_GIVEN PROBLEM_
Type out every line below exactly as it reads.

_DATA LINES_
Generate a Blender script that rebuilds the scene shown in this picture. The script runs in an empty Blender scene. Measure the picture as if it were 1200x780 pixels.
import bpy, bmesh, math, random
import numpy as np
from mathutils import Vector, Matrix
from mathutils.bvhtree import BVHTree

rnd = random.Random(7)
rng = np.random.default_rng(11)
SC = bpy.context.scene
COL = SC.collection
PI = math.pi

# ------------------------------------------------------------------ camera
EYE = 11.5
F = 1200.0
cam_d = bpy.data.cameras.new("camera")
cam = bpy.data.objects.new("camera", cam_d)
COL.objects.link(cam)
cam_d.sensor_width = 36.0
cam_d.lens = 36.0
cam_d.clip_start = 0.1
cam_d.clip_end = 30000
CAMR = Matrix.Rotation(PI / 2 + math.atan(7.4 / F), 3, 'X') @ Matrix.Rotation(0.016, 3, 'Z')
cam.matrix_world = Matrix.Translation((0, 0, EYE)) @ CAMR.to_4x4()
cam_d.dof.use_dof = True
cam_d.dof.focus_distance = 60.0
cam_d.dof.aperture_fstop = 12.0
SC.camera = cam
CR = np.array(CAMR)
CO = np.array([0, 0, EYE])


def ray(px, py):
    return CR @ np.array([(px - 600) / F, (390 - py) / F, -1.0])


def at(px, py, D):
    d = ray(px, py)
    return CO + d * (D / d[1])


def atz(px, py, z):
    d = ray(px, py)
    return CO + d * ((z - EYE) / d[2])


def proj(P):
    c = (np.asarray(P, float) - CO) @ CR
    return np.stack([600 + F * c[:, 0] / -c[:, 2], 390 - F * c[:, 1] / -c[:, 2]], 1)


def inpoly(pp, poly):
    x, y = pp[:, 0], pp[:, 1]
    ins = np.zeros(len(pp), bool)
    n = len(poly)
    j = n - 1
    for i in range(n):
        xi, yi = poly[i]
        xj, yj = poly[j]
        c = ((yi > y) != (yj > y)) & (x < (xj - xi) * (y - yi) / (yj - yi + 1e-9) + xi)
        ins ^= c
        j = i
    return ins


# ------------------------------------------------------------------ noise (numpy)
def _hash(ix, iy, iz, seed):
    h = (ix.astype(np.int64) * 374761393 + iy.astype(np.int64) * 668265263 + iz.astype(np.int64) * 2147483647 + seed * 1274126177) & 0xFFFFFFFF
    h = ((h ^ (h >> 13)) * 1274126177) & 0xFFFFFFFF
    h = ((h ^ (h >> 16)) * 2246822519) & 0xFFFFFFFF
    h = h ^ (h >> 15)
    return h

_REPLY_
Generate a Blender script that rebuilds the scene shown in this picture. The script runs in an empty Blender scene. Measure the picture as if it were 1200x780 pixels.
import bpy, bmesh, math, random
import numpy as np
from mathutils import Vector, Matrix
from mathutils.bvhtree import BVHTree

rnd = random.Random(7)
rng = np.random.default_rng(11)
SC = bpy.context.scene
COL = SC.collection
PI = math.pi

# ------------------------------------------------------------------ camera
EYE = 11.5
F = 1200.0
cam_d = bpy.data.cameras.new("camera")
cam = bpy.data.objects.new("camera", cam_d)
COL.objects.link(cam)
cam_d.sensor_width = 36.0
cam_d.lens = 36.0
cam_d.clip_start = 0.1
cam_d.clip_end = 30000
CAMR = Matrix.Rotation(PI / 2 + math.atan(7.4 / F), 3, 'X') @ Matrix.Rotation(0.016, 3, 'Z')
cam.matrix_world = Matrix.Translation((0, 0, EYE)) @ CAMR.to_4x4()
cam_d.dof.use_dof = True
cam_d.dof.focus_distance = 60.0
cam_d.dof.aperture_fstop = 12.0
SC.camera = cam
CR = np.array(CAMR)
CO = np.array([0, 0, EYE])


def ray(px, py):
    return CR @ np.array([(px - 600) / F, (390 - py) / F, -1.0])


def at(px, py, D):
    d = ray(px, py)
    return CO + d * (D / d[1])


def atz(px, py, z):
    d = ray(px, py)
    return CO + d * ((z - EYE) / d[2])


def proj(P):
    c = (np.asarray(P, float) - CO) @ CR
    return np.stack([600 + F * c[:, 0] / -c[:, 2], 390 - F * c[:, 1] / -c[:, 2]], 1)


def inpoly(pp, poly):
    x, y = pp[:, 0], pp[:, 1]
    ins = np.zeros(len(pp), bool)
    n = len(poly)
    j = n - 1
    for i in range(n):
        xi, yi = poly[i]
        xj, yj = poly[j]
        c = ((yi > y) != (yj > y)) & (x < (xj - xi) * (y - yi) / (yj - yi + 1e-9) + xi)
        ins ^= c
        j = i
    return ins


# ------------------------------------------------------------------ noise (numpy)
def _hash(ix, iy, iz, seed):
    h = (ix.astype(np.int64) * 374761393 + iy.astype(np.int64) * 668265263 + iz.astype(np.int64) * 2147483647 + seed * 1274126177) & 0xFFFFFFFF
    h = ((h ^ (h >> 13)) * 1274126177) & 0xFFFFFFFF
    h = ((h ^ (h >> 16)) * 2246822519) & 0xFFFFFFFF
    h = h ^ (h >> 15)
    return h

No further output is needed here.